(Provided information)
══════════

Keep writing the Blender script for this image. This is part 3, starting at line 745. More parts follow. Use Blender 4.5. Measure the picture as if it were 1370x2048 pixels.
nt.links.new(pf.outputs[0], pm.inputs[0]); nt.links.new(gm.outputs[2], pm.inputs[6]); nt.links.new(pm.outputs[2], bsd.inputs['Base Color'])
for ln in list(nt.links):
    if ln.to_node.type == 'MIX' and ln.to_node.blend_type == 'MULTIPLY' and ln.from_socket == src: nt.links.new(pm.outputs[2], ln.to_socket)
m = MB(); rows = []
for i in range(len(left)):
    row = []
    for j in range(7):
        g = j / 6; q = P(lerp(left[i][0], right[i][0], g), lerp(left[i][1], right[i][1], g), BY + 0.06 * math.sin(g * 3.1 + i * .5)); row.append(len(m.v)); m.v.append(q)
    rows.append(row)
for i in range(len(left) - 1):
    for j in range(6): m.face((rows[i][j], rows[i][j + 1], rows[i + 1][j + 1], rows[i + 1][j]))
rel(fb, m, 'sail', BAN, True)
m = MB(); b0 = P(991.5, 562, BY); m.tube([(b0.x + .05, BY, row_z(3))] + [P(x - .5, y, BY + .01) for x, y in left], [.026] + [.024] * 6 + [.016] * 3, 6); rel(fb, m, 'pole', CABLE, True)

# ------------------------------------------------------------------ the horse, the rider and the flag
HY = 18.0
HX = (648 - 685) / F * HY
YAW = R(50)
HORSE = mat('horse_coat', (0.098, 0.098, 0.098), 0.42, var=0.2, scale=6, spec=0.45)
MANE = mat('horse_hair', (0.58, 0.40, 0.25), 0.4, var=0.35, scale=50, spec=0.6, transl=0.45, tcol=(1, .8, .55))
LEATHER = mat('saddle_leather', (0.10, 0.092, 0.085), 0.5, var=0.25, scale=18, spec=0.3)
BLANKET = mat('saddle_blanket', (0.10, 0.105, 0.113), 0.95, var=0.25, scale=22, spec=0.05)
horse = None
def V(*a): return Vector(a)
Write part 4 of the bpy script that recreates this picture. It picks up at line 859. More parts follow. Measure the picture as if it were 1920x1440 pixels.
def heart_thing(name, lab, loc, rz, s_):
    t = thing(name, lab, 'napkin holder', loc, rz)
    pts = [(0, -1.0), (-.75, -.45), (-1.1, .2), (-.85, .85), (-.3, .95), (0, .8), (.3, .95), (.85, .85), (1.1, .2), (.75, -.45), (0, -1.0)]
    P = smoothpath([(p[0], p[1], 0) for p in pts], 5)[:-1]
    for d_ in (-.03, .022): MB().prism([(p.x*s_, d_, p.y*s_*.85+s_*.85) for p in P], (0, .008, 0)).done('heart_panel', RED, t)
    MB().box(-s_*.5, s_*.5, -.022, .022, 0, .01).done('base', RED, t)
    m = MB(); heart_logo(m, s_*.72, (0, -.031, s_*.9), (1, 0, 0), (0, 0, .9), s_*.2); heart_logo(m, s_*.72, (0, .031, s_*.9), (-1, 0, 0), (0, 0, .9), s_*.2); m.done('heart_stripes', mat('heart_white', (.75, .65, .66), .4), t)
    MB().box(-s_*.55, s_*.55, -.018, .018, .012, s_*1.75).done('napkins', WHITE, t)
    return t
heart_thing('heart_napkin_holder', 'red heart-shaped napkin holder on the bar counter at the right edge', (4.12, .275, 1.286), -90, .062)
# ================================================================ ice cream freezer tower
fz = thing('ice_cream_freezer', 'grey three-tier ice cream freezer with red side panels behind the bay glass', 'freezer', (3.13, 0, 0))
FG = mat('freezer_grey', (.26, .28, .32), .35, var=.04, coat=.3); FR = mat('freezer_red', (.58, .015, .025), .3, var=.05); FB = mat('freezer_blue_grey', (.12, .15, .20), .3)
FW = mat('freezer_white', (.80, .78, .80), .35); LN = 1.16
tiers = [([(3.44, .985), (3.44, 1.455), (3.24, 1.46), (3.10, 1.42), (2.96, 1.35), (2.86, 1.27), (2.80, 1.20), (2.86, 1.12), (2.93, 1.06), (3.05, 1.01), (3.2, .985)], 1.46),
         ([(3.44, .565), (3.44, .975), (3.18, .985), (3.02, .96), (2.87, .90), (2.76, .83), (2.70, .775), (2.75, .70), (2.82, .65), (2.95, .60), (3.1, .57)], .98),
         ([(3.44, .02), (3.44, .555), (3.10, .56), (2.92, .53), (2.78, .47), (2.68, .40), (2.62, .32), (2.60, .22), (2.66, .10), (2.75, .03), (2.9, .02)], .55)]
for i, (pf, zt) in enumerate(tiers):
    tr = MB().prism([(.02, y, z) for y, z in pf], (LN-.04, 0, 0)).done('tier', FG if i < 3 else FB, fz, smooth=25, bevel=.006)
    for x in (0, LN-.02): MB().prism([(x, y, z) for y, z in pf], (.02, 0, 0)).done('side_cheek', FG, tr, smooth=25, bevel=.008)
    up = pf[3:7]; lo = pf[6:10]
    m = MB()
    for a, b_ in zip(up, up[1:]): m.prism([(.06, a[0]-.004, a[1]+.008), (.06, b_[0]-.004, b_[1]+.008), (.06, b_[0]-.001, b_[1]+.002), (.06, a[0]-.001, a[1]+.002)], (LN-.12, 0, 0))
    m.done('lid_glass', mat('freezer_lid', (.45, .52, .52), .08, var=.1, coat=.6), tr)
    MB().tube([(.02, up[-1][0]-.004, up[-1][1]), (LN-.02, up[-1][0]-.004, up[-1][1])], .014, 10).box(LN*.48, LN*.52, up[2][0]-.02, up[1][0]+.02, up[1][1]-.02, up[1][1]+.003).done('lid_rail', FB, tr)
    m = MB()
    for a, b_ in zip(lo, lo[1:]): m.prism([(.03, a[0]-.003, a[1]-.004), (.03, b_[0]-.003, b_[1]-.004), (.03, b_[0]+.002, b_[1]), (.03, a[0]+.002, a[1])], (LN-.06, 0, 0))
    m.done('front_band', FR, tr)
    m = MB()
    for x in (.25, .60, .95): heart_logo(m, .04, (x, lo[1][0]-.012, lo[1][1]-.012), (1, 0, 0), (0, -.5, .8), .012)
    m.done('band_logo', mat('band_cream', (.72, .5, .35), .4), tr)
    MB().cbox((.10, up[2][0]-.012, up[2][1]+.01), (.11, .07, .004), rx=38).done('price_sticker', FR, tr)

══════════

(Problem description) Output every record above exactly as it appears.

(Expected output)
Keep writing the Blender script for this image. This is part 3, starting at line 745. More parts follow. Use Blender 4.5. Measure the picture as if it were 1370x2048 pixels.
nt.links.new(pf.outputs[0], pm.inputs[0]); nt.links.new(gm.outputs[2], pm.inputs[6]); nt.links.new(pm.outputs[2], bsd.inputs['Base Color'])
for ln in list(nt.links):
    if ln.to_node.type == 'MIX' and ln.to_node.blend_type == 'MULTIPLY' and ln.from_socket == src: nt.links.new(pm.outputs[2], ln.to_socket)
m = MB(); rows = []
for i in range(len(left)):
    row = []
    for j in range(7):
        g = j / 6; q = P(lerp(left[i][0], right[i][0], g), lerp(left[i][1], right[i][1], g), BY + 0.06 * math.sin(g * 3.1 + i * .5)); row.append(len(m.v)); m.v.append(q)
    rows.append(row)
for i in range(len(left) - 1):
    for j in range(6): m.face((rows[i][j], rows[i][j + 1], rows[i + 1][j + 1], rows[i + 1][j]))
rel(fb, m, 'sail', BAN, True)
m = MB(); b0 = P(991.5, 562, BY); m.tube([(b0.x + .05, BY, row_z(3))] + [P(x - .5, y, BY + .01) for x, y in left], [.026] + [.024] * 6 + [.016] * 3, 6); rel(fb, m, 'pole', CABLE, True)

# ------------------------------------------------------------------ the horse, the rider and the flag
HY = 18.0
HX = (648 - 685) / F * HY
YAW = R(50)
HORSE = mat('horse_coat', (0.098, 0.098, 0.098), 0.42, var=0.2, scale=6, spec=0.45)
MANE = mat('horse_hair', (0.58, 0.40, 0.25), 0.4, var=0.35, scale=50, spec=0.6, transl=0.45, tcol=(1, .8, .55))
LEATHER = mat('saddle_leather', (0.10, 0.092, 0.085), 0.5, var=0.25, scale=18, spec=0.3)
BLANKET = mat('saddle_blanket', (0.10, 0.105, 0.113), 0.95, var=0.25, scale=22, spec=0.05)
horse = None
def V(*a): return Vector(a)
Write part 4 of the bpy script that recreates this picture. It picks up at line 859. More parts follow. Measure the picture as if it were 1920x1440 pixels.
def heart_thing(name, lab, loc, rz, s_):
    t = thing(name, lab, 'napkin holder', loc, rz)
    pts = [(0, -1.0), (-.75, -.45), (-1.1, .2), (-.85, .85), (-.3, .95), (0, .8), (.3, .95), (.85, .85), (1.1, .2), (.75, -.45), (0, -1.0)]
    P = smoothpath([(p[0], p[1], 0) for p in pts], 5)[:-1]
    for d_ in (-.03, .022): MB().prism([(p.x*s_, d_, p.y*s_*.85+s_*.85) for p in P], (0, .008, 0)).done('heart_panel', RED, t)
    MB().box(-s_*.5, s_*.5, -.022, .022, 0, .01).done('base', RED, t)
    m = MB(); heart_logo(m, s_*.72, (0, -.031, s_*.9), (1, 0, 0), (0, 0, .9), s_*.2); heart_logo(m, s_*.72, (0, .031, s_*.9), (-1, 0, 0), (0, 0, .9), s_*.2); m.done('heart_stripes', mat('heart_white', (.75, .65, .66), .4), t)
    MB().box(-s_*.55, s_*.55, -.018, .018, .012, s_*1.75).done('napkins', WHITE, t)
    return t
heart_thing('heart_napkin_holder', 'red heart-shaped napkin holder on the bar counter at the right edge', (4.12, .275, 1.286), -90, .062)
# ================================================================ ice cream freezer tower
fz = thing('ice_cream_freezer', 'grey three-tier ice cream freezer with red side panels behind the bay glass', 'freezer', (3.13, 0, 0))
FG = mat('freezer_grey', (.26, .28, .32), .35, var=.04, coat=.3); FR = mat('freezer_red', (.58, .015, .025), .3, var=.05); FB = mat('freezer_blue_grey', (.12, .15, .20), .3)
FW = mat('freezer_white', (.80, .78, .80), .35); LN = 1.16
tiers = [([(3.44, .985), (3.44, 1.455), (3.24, 1.46), (3.10, 1.42), (2.96, 1.35), (2.86, 1.27), (2.80, 1.20), (2.86, 1.12), (2.93, 1.06), (3.05, 1.01), (3.2, .985)], 1.46),
         ([(3.44, .565), (3.44, .975), (3.18, .985), (3.02, .96), (2.87, .90), (2.76, .83), (2.70, .775), (2.75, .70), (2.82, .65), (2.95, .60), (3.1, .57)], .98),
         ([(3.44, .02), (3.44, .555), (3.10, .56), (2.92, .53), (2.78, .47), (2.68, .40), (2.62, .32), (2.60, .22), (2.66, .10), (2.75, .03), (2.9, .02)], .55)]
for i, (pf, zt) in enumerate(tiers):
    tr = MB().prism([(.02, y, z) for y, z in pf], (LN-.04, 0, 0)).done('tier', FG if i < 3 else FB, fz, smooth=25, bevel=.006)
    for x in (0, LN-.02): MB().prism([(x, y, z) for y, z in pf], (.02, 0, 0)).done('side_cheek', FG, tr, smooth=25, bevel=.008)
    up = pf[3:7]; lo = pf[6:10]
    m = MB()
    for a, b_ in zip(up, up[1:]): m.prism([(.06, a[0]-.004, a[1]+.008), (.06, b_[0]-.004, b_[1]+.008), (.06, b_[0]-.001, b_[1]+.002), (.06, a[0]-.001, a[1]+.002)], (LN-.12, 0, 0))
    m.done('lid_glass', mat('freezer_lid', (.45, .52, .52), .08, var=.1, coat=.6), tr)
    MB().tube([(.02, up[-1][0]-.004, up[-1][1]), (LN-.02, up[-1][0]-.004, up[-1][1])], .014, 10).box(LN*.48, LN*.52, up[2][0]-.02, up[1][0]+.02, up[1][1]-.02, up[1][1]+.003).done('lid_rail', FB, tr)
    m = MB()
    for a, b_ in zip(lo, lo[1:]): m.prism([(.03, a[0]-.003, a[1]-.004), (.03, b_[0]-.003, b_[1]-.004), (.03, b_[0]+.002, b_[1]), (.03, a[0]+.002, a[1])], (LN-.06, 0, 0))
    m.done('front_band', FR, tr)
    m = MB()
    for x in (.25, .60, .95): heart_logo(m, .04, (x, lo[1][0]-.012, lo[1][1]-.012), (1, 0, 0), (0, -.5, .8), .012)
    m.done('band_logo', mat('band_cream', (.72, .5, .35), .4), tr)
    MB().cbox((.10, up[2][0]-.012, up[2][1]+.01), (.11, .07, .004), rx=38).done('price_sticker', FR, tr)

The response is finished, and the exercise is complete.